Compass Resource Spotlight: Building Toward Economic Sovereignty in the Digital Age

As communities across Michigan explore opportunities created by AI, cloud computing, broadband expansion, and emerging digital infrastructure, a valuable resource from the Michigan State University Quello Center helps local leaders ask a critical question:

How can we ensure that digital infrastructure development benefits our communities for generations to come? 1

The Quello Center’s Emerging Digital Infrastructures initiative examines the local impacts of data centers and other digital infrastructure investments, focusing on issues such as energy use, water resources, land use, taxation, community benefit, and infrastructure governance. The research is especially relevant for rural and under-resourced communities that are increasingly being considered for future digital infrastructure projects. 1

One of the most practical resources available is the “How Likely is a Data Center Developer Interested in My Community?” self-assessment. Designed for local governments, this five-question exercise helps communities understand their potential attractiveness for future development and the urgency of planning for it. 1

For Michigan communities, however, the conversation extends beyond attracting investment.

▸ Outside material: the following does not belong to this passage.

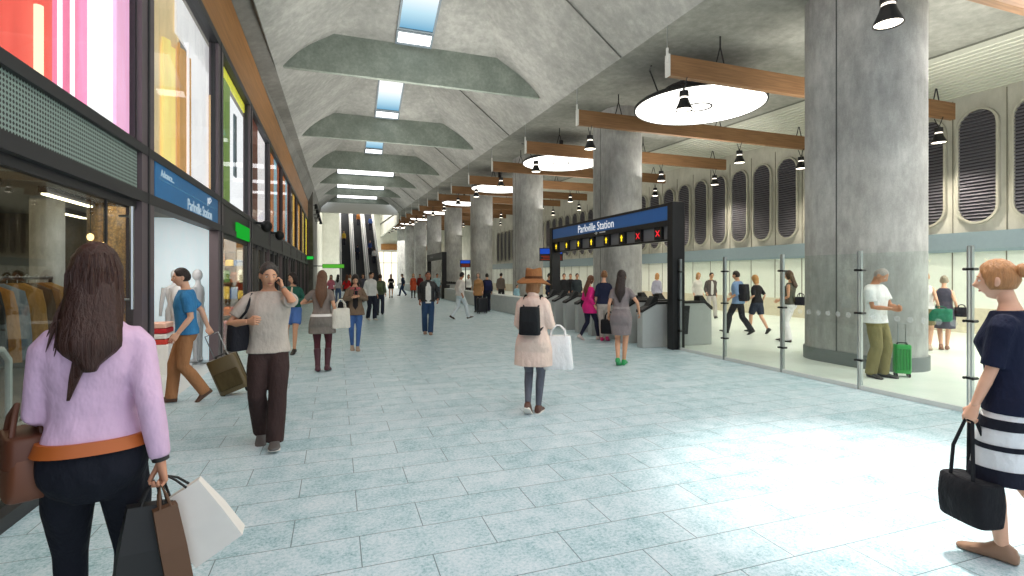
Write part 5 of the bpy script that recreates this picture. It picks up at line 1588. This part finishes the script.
# couple with a suitcase
x, y, a = spot_at(478.3, 312)
person((x, y), a + 190, 1.74, 'f', STAND, [('coat', (184, 138, 92), dict(sleeve=.95, hem=.72, flare=.04)), ('trousers', (44, 44, 54), {})], 'person in a tan coat, left one of the couple with the suitcase', vox=.014, hair='bob', hair_c=GREYH, skin_c=SK_L)
x, y, a = spot_at(487, 311.5)
b, J = person((x, y), a - 12, 1.70, 'm', STAND, [('jacket', (44, 44, 62), dict(sleeve=.95, hem=.84)), ('trousers', (40, 42, 54), {})], 'person in a dark jacket with backpack, right one of the couple with the suitcase', vox=.014, hair='short', hair_c=BLACKH, skin_c=SK_M)
backpack('dark blue backpack on the person beside the tan coat', J, (40, 44, 84), (.17, .09, .42))
x, y, a = spot_at(480.5, 313)
suitcase('black suitcase standing before the couple in the distance', (x, y - .25, 0), .2, 0, (.24, .14, .60), (34, 34, 40), .0)
# people behind the low wall
for px, ty, c1, hs, lab, H in ((501, 28, (122, 110, 102), 'short', 'person in grey-brown standing behind the low wall, left of the third column', 1.74), (468.5, 33, (226, 226, 226), 'bob', 'person in black and white behind the low wall under the small screen', 1.66)):
    u = (px - 512) / F; x, y = ty * (SN + CS * u), ty * (CS - SN * u)
    person((x, y), az_of(x, y) + (20 if px > 500 else 170), H, 'm' if px > 500 else 'f', STAND, [('jacket', c1, dict(sleeve=.95, hem=.86)), ('trousers', (46, 44, 50), {})], lab, vox=.017, hair=hs, hair_c=DARKB, skin_c=SK_M)
u = (517 - 512) / F; x, y = 25 * (SN + CS * u), 25 * (CS - SN * u)
person((x, y), az_of(x, y) + 150, 1.16, 'm', STAND, [('shirt', (150, 190, 206), dict(sleeve=.9, hem=.88)), ('trousers', (60, 66, 84), {})], 'child in a pale blue top behind the low wall beside the third column', vox=.014, hair='short', hair_c=BROWN, skin_c=SK_L)

# woman with the brown hat
x, y, a = spot_at(533, 415)
b, J = person((x, y), a + 14, 1.66, 'f', dict(L=(-.05, -.10, .62, .1), R=(.04, .12, 0), lh=(-.16, .24, 1.03), lel=(-.3, -1, -.4), rh=(.17, .25, 1.10), rel=(.3, -1, -.4), curl=(.7, 1.1), hipy=.02),
       [('coat', cloth((236, 208, 192), .8, bump=.8), dict(sleeve=.95, hem=.60, flare=.12, ease=.030, fold=.025, sleeve_ease=.010, collar=True)), ('leggings', cloth((100, 102, 112)), dict(ease=.008)), ('hat', cloth((150, 100, 60)))],
       'woman from behind in a brown hat and pale pink coat with a black backpack', vox=.009, hair='bob', hair_c=(150, 104, 66), shoes=((92, 58, 46), 's'), skin_c=SK_L, head=(10, 0))
backpack('small black backpack on the woman in the pale pink coat', J, (34, 36, 38), (.13, .06, .34), 1.17, -.155)
tote('large white shopping bag on the right arm of the woman in the hat', J, (.27, .16, 1.06), (.185, .10, .40), (242, 238, 234), 'bag', 'tote_bag', .13, 1.25, math.radians(8))
gR = J['grip'][1]; phone('phone in the right hand of the woman in the brown hat', J, (gR.x, gR.y + .05, gR.z + .04), (-.5, 0, 0))
# people behind the gates
for px, ty, fa, c1, hs, lab in ((549, 21, 100, (44, 52, 74), 'short', 'person in dark blue half hidden behind the brown hat'), (564, 23, 176, (40, 42, 46), 'short', 'leftmost of the three dark figures beyond the ticket gates'),
                        (570.5, 24, 185, (34, 34, 38), 'crop', 'middle of the three dark figures beyond the ticket gates'), (577, 23, 170, (52, 60, 66), 'short', 'rightmost of the three dark figures beyond the ticket gates'),
                        (657, 21, 15, (178, 178, 196), 'bob', 'person in pale lilac beyond the ticket gates, left of the portal post')):
    u = (px - 512) / F; x, y = ty * (SN + CS * u), ty * (CS - SN * u)
    person((x, y), az_of(x, y) + fa, 1.70, 'f' if px > 650 else 'm', STAND, [('jacket', c1, dict(sleeve=.95, hem=.86)), ('trousers', (40, 40, 46), {})], lab, vox=.015, hair=hs, hair_c=BLOND if px > 650 else BLACKH, skin_c=SK_M)
# woman in magenta
x, y, a = spot_at(589, 340)
b, J = person((x, y), a + 55, 1.64, 'f', dict(L=(-.05, -.30, .5), R=(.06, .28, -.2), lh=(-.20, .16, 1.05), rh=(.22, .02, .96), lean=.04, hairlen=.40),
       [('jacket', (226, 44, 130), dict(sleeve=.95, hem=.74, ease=.022)), ('leggings', cloth((34, 36, 56)), {})],
       'long-haired woman in a magenta jacket walking to the ticket gates', vox=.0115, hair='long', hair_c=AUB, shoes=((206, 190, 184), 0), skin_c=SK_L)
tote('dark bag at the left side of the woman in magenta', J, (-.26, .05, 1.12), (.12, .06, .22), (40, 30, 38), 'bag', 'handbag', .08, 1.0)
# woman in navy with pale trousers
x, y, a = spot_at(604, 341)
b, J = person((x, y), a + 8, 1.74, 'f', mixp(STAND, L=(-.06, .05, 0), R=(.09, -.08, .25), rh=(.23, .10, .95)),
       [('shirt', (38, 42, 66), dict(sleeve=.55, hem=.92, ease=.022)), ('trousers', (206, 194, 184), dict(ease=.010, extra=(0, .0, .004, .006, .012)))],
       'woman in a navy top and pale trousers standing at the ticket gates', vox=.0115, hair='bun', hair_c=(128, 86, 52), shoes=((206, 40, 110), 0), skin_c=SK_L)
tote('black travel bag hanging low beside the navy-topped woman', J, (.16, -.26, .78), (.20, .11, .34), (28, 28, 32), 'bag', 'travel_bag', .22, 1.0)
# woman in the grey dress
x, y, a = spot_at(621, 366)
b, J = person((x, y), a + 10, 1.72, 'f', dict(L=(-.05, -.08, .45), R=(.03, .14, -.05), lh=(-.24, .05, .94), rh=(.31, .12, .98), rel=(.7, -1, .2), lean=.04, hairlen=.42),
       [('dress', (134, 124, 124), dict(sleeve=.33, hem=.56, ease=.014, flare=-.02)), ('belt', cloth((150, 142, 140)), dict(z=1.06))],
       'long-haired woman in a short grey dress and green shoes walking to the gates', vox=.0095, hair='long', hair_c=DARKB, shoes=((40, 150, 84), 0), skin_c=SK_M)

# people in the concourse behind the glass
x, y, a = spot_at(698, 316)
person((x, y), a + 150, 1.72, 'f', STAND, [('coat', (232, 226, 222), dict(sleeve=.95, hem=.78)), ('trousers', (216, 212, 208), {})], 'blond woman in white walking beyond the glass beside the man in the dark jacket', vox=.015, hair='bob', hair_c=BLOND, skin_c=SK_L, shoes=((180, 160, 140), 0))
x, y, a = spot_at(711, 318)
person((x, y), a + 160, 1.74, 'm', WALK_L, [('jacket', (92, 82, 82), dict(sleeve=.95, hem=.86)), ('open_front', cloth((224, 220, 216)), dict(hem=.86, w=.05, ease=.028)), ('trousers', (196, 190, 186), {})], 'man in a dark open jacket and pale trousers beyond the glass', vox=.015, hair='short', hair_c=DARKB, skin_c=SK_M)
x, y, a = spot_at(738, 334)
b, J = person((x, y), a - 60, 1.78, 'm', dict(L=(-.06, .32, -.2), R=(.07, -.40, .55), lh=(-.24, .10, 1.0), rh=(.18, .22, 1.1), lean=.04),
       [('shirt', (128, 156, 196), dict(sleeve=.6, hem=.86, ease=.022)), ('trousers', (42, 42, 48), dict(ease=.02))],
       'man in a blue checked shirt with a black backpack striding left behind the glass', vox=.0115, hair='short', hair_c=DARKB, shoes=((30, 28, 28), 0), skin_c=SK_M)
backpack('black backpack on the man in the blue checked shirt', J, (40, 40, 48), (.15, .10, .46), 1.16)
x, y, a = spot_at(757, 333)
b, J = person((x, y), a - 50, 1.64, 'f', dict(L=(-.05, .22, -.1), R=(.06, -.42, .75), lh=(-.22, .14, 1.0), rh=(.23, .0, .95), lean=.06),
       [('shirt', (34, 32, 36), dict(sleeve=.5, hem=.92)), ('shorts', (50, 56, 72), dict(upto=.42, extra=(.015, .02, .02, .02, .02)))],
       'blond woman in black top and dark shorts striding behind the glass', vox=.0115, hair='bob', hair_c=BLOND, shoes=((30, 26, 26), 0), skin_c=SK_L)
x, y, a = spot_at(790, 342)
b, J = person((x, y), a - 70, 1.74, 'f', dict(L=(-.06, .02, 0), R=(.07, .16, -.05), lh=(-.20, .18, 1.02), rh=(.2, .2, 1.05), hairlen=.26),
       [('vest', (92, 92, 84), dict(sleeve=0, hem=.92)), ('trousers', (236, 232, 236), dict(ease=.02, extra=(.004, .012, .02, .03, .05)))],
       'dark-haired woman in white trousers and a grey vest behind the glass', vox=.0105, hair='long', hair_c=(70, 48, 36), shoes=((60, 44, 36), 0), skin_c=SK_M)
tote('dark shoulder bag of the woman in white trousers', J, (-.05, -.26, 1.22), (.13, .06, .20), (44, 44, 54), 'bag', 'handbag', .10, 1.0, math.radians(80))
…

Economic growth occurs when communities attract investment. Economic sovereignty occurs when communities shape, share, and sustain the value that investment creates.

Whether the opportunity is a regional edge data center, a community microgrid, expanded broadband infrastructure, workforce development initiatives, or future AI-enabled services, communities that prepare early are better positioned to influence outcomes rather than simply react to them.

The Quello Center’s work encourages communities to understand not only what is being proposed, but also who benefits, who bears the costs, and how local leaders can create transparent and equitable governance structures around emerging infrastructure. 1

For rural Michigan, the future may not be defined by landing a hyperscale data center. Instead, it may be found in creating resilient local ecosystems of broadband, energy, edge computing, education, and workforce development that keep more value circulating within the community.

The question is not simply:

“How do we attract digital infrastructure?”

It is:

“How do we build the capacity to own our future within the digital economy?”

Explore the resource:

Emerging Digital Infrastructures – Quello Center 1

Communities that prepare before opportunities arrive are often the ones best positioned to turn investment into long-term prosperity, resilience, and sovereignty.